Une vision d'enfant.
(écrit le 24 septembre 2004)
Au collège, en fin de collège, je crois. Cette vision, cette croyance, ancrée
en moi.
Qu'il faut que comme une sorte de Sisyphe, je subisse ce châtiment
Le châtiment.
Il s'agit d'un parcours, éternel, comme une boucle sans fin.
Il commence par un supplice, dont je ne me souviens plus : percée d'une
flèche, avoir mal, par exemple.
Il se déroule dans un désert de sable et de pierre, un peu comme Mars. Mais le
rouge est teinté de gris. Un désert gris.
Il continue par un autre supplice, puis encore un autre, et encore un autre.
C'est une suite de tortures, de souffrances sans nom et sans fin.
C'est ce qui m'attend, c'est ce que je mérite, pense l'enfant du collège.
L'enfer.
C'est la vie qui m'attend, et je ne sais si je veux de cette vie éternelle
après la mort, que je crois pareille à cette vision. Vision qui n'est autre
que la réalité que je vis alors, mais cela je ne le vois pas.
Mais l'absence de vie éternelle après la mort, l'idée, donc, de la vraie
mort, m'effraie et me terrorise tout autant…
Et ma traversée du désert de pierre étant achevée, je suis arrivée au
rocher qui est le but de cette traversée.
Et aussi son point de départ…Comme Sisyphe, il me faut recommencer.

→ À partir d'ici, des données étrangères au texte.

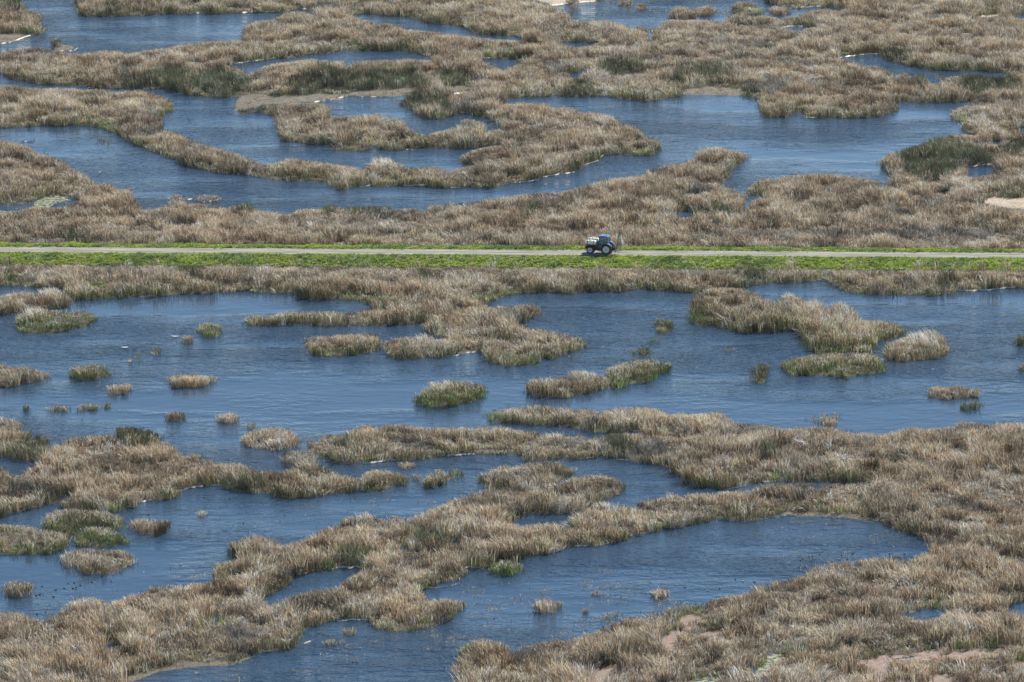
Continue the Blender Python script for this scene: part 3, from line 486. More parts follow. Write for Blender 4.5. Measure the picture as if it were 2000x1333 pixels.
# ------------------------------------------------------------------ reeds
DENS, NB = 2.6, 11
def jit(px, py, x, y): return px+(fbm(x, y, 500, 3.2, 2)-.5)*9, py+(fbm(x, y, 510, 3.2, 2)-.5)*4
def scatter(dens, x0=-142, x1=142, y0=612, y1=1215):
    n = int((x1-x0)*(y1-y0)*dens)
    return rng.uniform(x0, x1, n), rng.uniform(y0, y1, n)
def reeds():
    x, y = scatter(DENS)
    px, py, s = proj(x, y, .15)
    out = (px < -MX) | (px > 2000+MX) | (py > 1333+MY) | (py < -MY); ok = (px > -260) & (px < 2260) & (py > -140) & (py < 1333+150) & (~out | (rng.random(len(px)) < .45)); x, y, px, py, s = x[ok], y[ok], px[ok], py[ok], s[ok]
    px, py = jit(px, py, x, y); lm = samp(reedable, px, py); _, t = lev(x, y); vb = fbm(x, y, 520, 4., 3); lm &= ~((t > -NEARW+1.8*vb-.8) & (t < FARW-.9*vb+.4))
    x, y, px, py, s, t = x[lm], y[lm], px[lm], py[lm], s[lm], t[lm]
    iid = samp(isle, px, py); up = samp(upr, px, py); dn = samp(dnr, px, py)
    tall = np.array([2.35]+[e[4]*1.3 for e in IS])[iid]; fr = np.array([.34]+[e[3] for e in IS])[iid]
    mound = fbm(x, y, 50, 7.0, 3); fine = fbm(x, y, 60, 2.4, 2); big = fbm(x, y, 70, 40., 2)
    sst = lambda v, a, b: (lambda q: q*q*(3-2*q))(np.clip((v-a)/(b-a), 0, 1)); st1 = sst(fbm(x, y*1.25, 61, 4.2, 2), .42, .54); st2 = sst(fbm(x, y, 63, 9., 2), .40, .56)
    H = tall*(.22+.62*st1+.30*st2+.5*(fine-.5)+.5*(mound-.5)+.2*(rng.random(len(x))-.5))
    rv = np.abs(fbm(x, y, 55, 5.5, 2)-.5)*2; H = H*(1-.6*np.exp(-(rv/.11)**2)*(.3+.7*(fbm(x, y, 57, 15., 2) > .42))); H = np.clip(H, .25*tall, 1.3*tall)
    vis = s*math.cos(R(13.5))
    tot = (up+dn)/vis                                              # metres of visible height in this column
    H = np.where(iid > 0, np.minimum(H, np.where(tot < 4.5, .98, .76)*tot+.15), np.minimum(H, .85*tot+.2))
    H = np.minimum(H, (up+2.5+2.5*(iid > 0))/vis)
    keep = (H > .42*np.minimum(tall, 1.2)) | (rng.random(len(H)) < .1)
    # next to the levee the reeds stay low enough to leave the bank free
    nearbank = (t > -NEARW-9) & (t <= -NEARW); H = np.where(nearbank, np.minimum(H, .6+(-NEARW-t)*.16), H)
    x, y, px, py, s, H, iid, dn, fr, mound, fine, big, vis, tall, up = [a[keep] for a in (x, y, px, py, s, H, iid, dn, fr, mound, fine, big, vis, tall, up)]
    vy = py-H*.6*vis; jx, jy = px+rng.normal(0, 5, len(px)), vy+rng.normal(0, 2.2, len(px)); ty = samp(typ, jx, jy).astype(int); bid = samp(bul, jx, jy)
    ty = np.where((iid > 0) & (tall < 2.4) & (ty == T_BUL) & (bid > 0) & (iid != 0), T_DRY, ty)
    bi = next(i for i, e in enumerate(IS) if e[0] == 'bulrush_clump')+1
    si = next(i for i, e in enumerate(IS) if e[0] == 'shrub_clump')+1
    ty[iid == bi] = T_BUL; ty[iid == si] = T_GREY
    pl = (samp(plm, px, vy) > 0) & (rng.random(len(x)) < .38); ty = np.where(pl & (ty != T_BUL), T_PLUME, ty)
    bid = np.where(ty == T_BUL, bid, 0); bid[iid > 0] = 0
    # fresh green at the foot of the near shores
    gn = fbm(x, y, 90, 6., 2); foot = np.exp(-dn/(9.+6*gn+14*(fr > .5)))
    isfresh = rng.random(len(x)) < foot*fr*1.6*(gn > .42-.3*fr)
    ty = np.where(isfresh & (ty != T_BUL) & (ty != T_GREY), T_FRESH, ty)
    pn = fbm(x, y, 120, 9., 3); ty = np.where((ty == T_DRY) & (pn > .63), T_PALE, ty); ty = np.where((ty == T_DRY) & (pn < .25), T_GREY, ty)
    mixr = rng.random(len(x)); ty = np.where((ty == T_FRESH) & (mixr < .42), T_DRY, ty); ty = np.where((ty == T_BUL) & (mixr < .22), T_DRY, ty)
    ty = np.where((ty == T_PALE) & (mixr < .45), T_DRY, ty)
    H = np.where(ty == T_FRESH, np.minimum(H, .55+.5*mixr+.2*H), H); H = np.where(ty == T_BUL, H*1.2, H); H = np.where(ty == T_PLUME, H*1.12+.35, H); H = np.where(ty == T_GREY, H*.82, H)
    # colours of the tufts
    n = len(x); tone = fbm(x, y, 140, 4.5, 3); warm = fbm(x, y, 150, 14., 2); tr = rng.random(n)
    A = np.array([(.645,.52,.375),(.13,.155,.095),(.20,.26,.10),(.72,.64,.51),(.33,.31,.26),(.84,.75,.61)])[ty]
    A = A*(.55+.72*tr[:, None]+.62*(tone[:, None]-.5)*2.4)
    A = A*np.array([1,1,1]) + (warm-.5)[:, None]*np.array([.05,.0,-.03])*(ty == T_DRY)[:, None]
    wcol = (tr > .88)[:, None]; A = np.where(wcol & (ty[:, None] != T_BUL), A*1.5, A)
    A = np.clip(A, .02, .85)
    # blades of each tuft
    rep = np.repeat(np.arange(n), NB); m = len(rep)
    rad = np.sqrt(rng.random(m))*.42; an = rng.random(m)*6.283
    bx = x[rep]+np.cos(an)*rad; by = y[rep]+np.sin(an)*rad
    hh = H[rep]*(.62+.42*rng.random(m))
    la = fbm(x, y, 160, 5.0, 2)*12.56; ls = .05+.30*np.clip(fbm(x, y, 170, 3.2, 2)-.35, 0, 1)*2
    ls = np.where(ty == T_PALE, ls+.42, ls); ls = np.where(ty == T_BUL, .10, ls); ls = np.where(ty == T_PLUME, .3, ls); la = np.where(ty == T_PLUME, 2.9, la)
    fan = np.array([.22,.14,.22,.42,.45,.12])[ty][rep]*hh*(.3+rad/.42)
    lx = np.cos(an)*fan+np.cos(la[rep])*ls[rep]*hh-.10*hh+rng.normal(0, .17, m)*hh
    ly = np.sin(an)*fan+np.sin(la[rep])*ls[rep]*hh+rng.normal(0, .17, m)*hh
    drop = np.where(ty[rep] == T_PALE, .72, 1.); hh = hh*drop
    wd = np.array([.07,.05,.055,.075,.06,.05])[ty][rep]*(.6+.8*rng.random(m))
    col = A[rep]*(.45+1.1*rng.random(m)**1.4)[:, None]
    tipv = (.35+1.25*rng.random(m)**1.2)[:, None]
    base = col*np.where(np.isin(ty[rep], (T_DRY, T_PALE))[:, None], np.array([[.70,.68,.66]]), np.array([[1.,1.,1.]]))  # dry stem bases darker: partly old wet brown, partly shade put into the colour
    gb = (foot*fr)[rep] > rng.random(m)*.9; base = np.where((gb & (ty[rep] == T_DRY))[:, None], np.array([.12,.15,.05])*(.7+.6*rng.random(m))[:, None], base)
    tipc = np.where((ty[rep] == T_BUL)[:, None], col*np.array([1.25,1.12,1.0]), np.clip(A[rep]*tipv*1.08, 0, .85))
    az = rng.random(m)*3.1416; B = np.stack([bx, by, np.full(m, .05)], 1); lean = np.stack([lx, ly], 1)
    # who owns each tuft: an island, a bulrush clump, or one of the open reed beds
    own = np.where(iid > 0, iid, 0); own = np.where(bid > 0, 1000+bid, own)
    _, t2 = lev(x, y); bed = np.where(t2 > 0, 2000, 2001); own = np.where(own == 0, bed, own)
    ro = own[rep]
    order = np.argsort(ro, kind='stable'); ro = ro[order]
    u, st = np.unique(ro, return_index=True); en = np.append(st[1:], len(ro))
    print('tufts', n, 'blades', m)
    for k, a, b in zip(u, st, en):
        i = order[a:b]; org = (float(B[i,0].mean()), float(B[i,1].mean()), 0)
        if k < 1000:
            nm, lb = IS[k-1][0], IS[k-1][1]; cat = {'reed_island':'reed island','marsh_tuft':'tuft','bulrush_clump':'bulrush clump','shrub_clump':'bush'}[nm]; kind = None
            grp = {'reed_island':'reed islands standing in the water','marsh_tuft':'small tufts in open water'}.get(nm)
        elif k < 2000: nm, lb, cat, kind, grp = 'bulrush_clump', BUL[k-1001][0], 'bulrush clump', None, 'bulrush clumps in the reed beds'
        else: nm, lb, cat, kind, grp = 'reed_bed', ['dry tan reed beds covering the banks beyond the levee road','dry tan reed beds covering the banks on the near side of the levee road'][k-2000], 'reeds', 'stuff', None
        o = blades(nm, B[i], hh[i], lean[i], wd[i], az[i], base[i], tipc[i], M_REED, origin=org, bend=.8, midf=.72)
        tag(o, lb, cat, grp, kind)
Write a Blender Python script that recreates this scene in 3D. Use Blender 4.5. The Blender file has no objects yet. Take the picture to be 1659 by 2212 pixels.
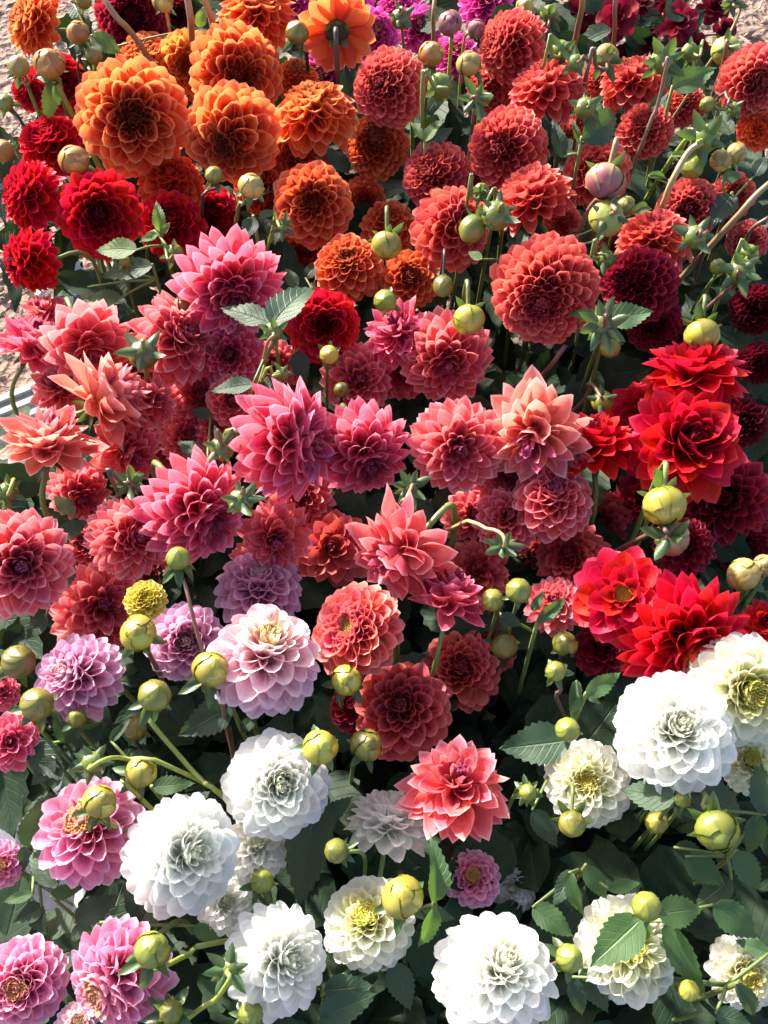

Le même parcours. Les mêmes tortures. Jusqu'au rocher. Et ça ne finit pas,
ça recommence, tout le temps. Et c'est ça ma vie dans ces moments noirs : un
éternel retour au point de départ de la souffrance. Un éternel retour au
rocher.
Et cette vie là ne vaut pas la peine d'être vécue, c'est pourquoi quand je
touche à nouveau ce fond, je pense à en finir, oubliant tout ce qu'il y a eu,
depuis, dans ma vie réelle.
Oubliant tout cela parce que dans ces moments-là, ne subsiste que la
souffrance, toujours de retour, cristallisée à l'état pur. Comme dans ma
vision d'enfance.
...
Et je me souviens maintenant, du rocher : celui de cette vision, celui de mon
cauchemar dans lequel mon père est assis dessus comme sur une sorte de trône
et se transforme en ce père destructeur. C'est le même rocher.
Exactement le même.
Et je me souviens, encore, soudain, d'un autre détail : le nom PERRIN,
signifie "la pierre", le rocher.
Et ma plume retrace, ainsi, les traces du mal, décrivant les visions, les
cauchemars ... ces hiéroglyphes, seule mémoire hors ma mémoire, du mal
que me fit mon père, issu de cette famille. La famille PERRIN dont je suis
contrainte, aujourd'hui encore, de porter le nom infamant.